Within the material below, find each line bearing the word "scene" and present it.
--- Begin DATA BLOCK ---
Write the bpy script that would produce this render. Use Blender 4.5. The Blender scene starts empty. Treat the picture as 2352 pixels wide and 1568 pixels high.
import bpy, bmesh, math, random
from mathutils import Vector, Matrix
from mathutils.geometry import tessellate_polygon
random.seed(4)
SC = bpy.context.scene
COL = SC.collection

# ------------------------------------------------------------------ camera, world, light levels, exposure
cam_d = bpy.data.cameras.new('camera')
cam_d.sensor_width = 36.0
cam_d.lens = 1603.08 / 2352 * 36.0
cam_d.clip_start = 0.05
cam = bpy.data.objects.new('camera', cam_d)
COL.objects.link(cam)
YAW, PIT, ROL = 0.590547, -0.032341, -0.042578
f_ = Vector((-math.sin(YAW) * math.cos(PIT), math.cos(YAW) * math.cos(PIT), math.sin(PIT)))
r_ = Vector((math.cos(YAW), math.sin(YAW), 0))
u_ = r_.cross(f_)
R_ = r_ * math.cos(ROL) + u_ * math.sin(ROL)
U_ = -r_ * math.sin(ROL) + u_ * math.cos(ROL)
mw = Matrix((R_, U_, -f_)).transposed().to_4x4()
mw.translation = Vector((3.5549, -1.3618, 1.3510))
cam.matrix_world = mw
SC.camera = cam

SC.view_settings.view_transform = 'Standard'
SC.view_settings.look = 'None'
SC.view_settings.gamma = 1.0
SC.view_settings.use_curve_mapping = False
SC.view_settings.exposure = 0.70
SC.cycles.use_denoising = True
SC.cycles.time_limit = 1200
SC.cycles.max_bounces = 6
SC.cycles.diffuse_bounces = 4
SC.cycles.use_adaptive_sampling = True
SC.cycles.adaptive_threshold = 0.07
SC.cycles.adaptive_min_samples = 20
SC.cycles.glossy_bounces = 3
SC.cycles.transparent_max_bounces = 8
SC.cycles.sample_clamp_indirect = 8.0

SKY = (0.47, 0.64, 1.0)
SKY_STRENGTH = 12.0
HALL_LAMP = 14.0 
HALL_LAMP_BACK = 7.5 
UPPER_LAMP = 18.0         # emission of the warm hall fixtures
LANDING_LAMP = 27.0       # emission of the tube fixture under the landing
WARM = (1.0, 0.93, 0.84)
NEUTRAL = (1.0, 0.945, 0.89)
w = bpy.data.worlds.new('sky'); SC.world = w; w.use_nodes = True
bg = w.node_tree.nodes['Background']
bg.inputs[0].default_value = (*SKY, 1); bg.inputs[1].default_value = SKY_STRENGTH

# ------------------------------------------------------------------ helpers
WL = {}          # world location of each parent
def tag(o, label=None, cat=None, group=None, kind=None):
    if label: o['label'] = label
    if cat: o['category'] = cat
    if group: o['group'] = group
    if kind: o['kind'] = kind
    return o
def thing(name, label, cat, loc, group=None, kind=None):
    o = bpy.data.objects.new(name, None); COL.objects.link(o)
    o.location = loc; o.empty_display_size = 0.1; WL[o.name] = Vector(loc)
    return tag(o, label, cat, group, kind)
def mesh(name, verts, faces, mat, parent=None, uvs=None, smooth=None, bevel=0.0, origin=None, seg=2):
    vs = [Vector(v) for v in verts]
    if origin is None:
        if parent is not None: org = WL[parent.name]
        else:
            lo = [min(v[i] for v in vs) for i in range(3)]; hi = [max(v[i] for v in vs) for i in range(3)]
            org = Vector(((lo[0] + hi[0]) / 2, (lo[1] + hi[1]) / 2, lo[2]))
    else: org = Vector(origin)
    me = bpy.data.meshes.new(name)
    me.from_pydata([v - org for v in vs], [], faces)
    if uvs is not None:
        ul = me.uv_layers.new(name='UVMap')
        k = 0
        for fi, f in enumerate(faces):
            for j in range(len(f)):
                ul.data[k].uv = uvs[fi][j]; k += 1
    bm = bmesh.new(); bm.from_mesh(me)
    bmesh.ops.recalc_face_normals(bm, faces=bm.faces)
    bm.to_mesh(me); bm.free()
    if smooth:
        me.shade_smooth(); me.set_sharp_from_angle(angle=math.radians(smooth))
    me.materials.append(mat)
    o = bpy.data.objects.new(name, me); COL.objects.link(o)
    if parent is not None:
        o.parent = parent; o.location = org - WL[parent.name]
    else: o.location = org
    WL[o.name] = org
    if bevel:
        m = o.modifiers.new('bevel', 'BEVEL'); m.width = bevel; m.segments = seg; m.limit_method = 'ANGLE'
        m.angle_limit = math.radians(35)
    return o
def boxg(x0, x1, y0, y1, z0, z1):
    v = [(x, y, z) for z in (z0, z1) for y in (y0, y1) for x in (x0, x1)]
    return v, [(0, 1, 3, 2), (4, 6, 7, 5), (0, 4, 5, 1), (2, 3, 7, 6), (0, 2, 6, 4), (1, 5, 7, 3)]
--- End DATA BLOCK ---
- EXERCISE SOLUTION
Write the bpy script that would produce this render. Use Blender 4.5. The Blender scene starts empty. Treat the picture as 2352 pixels wide and 1568 pixels high.
SC = bpy.context.scene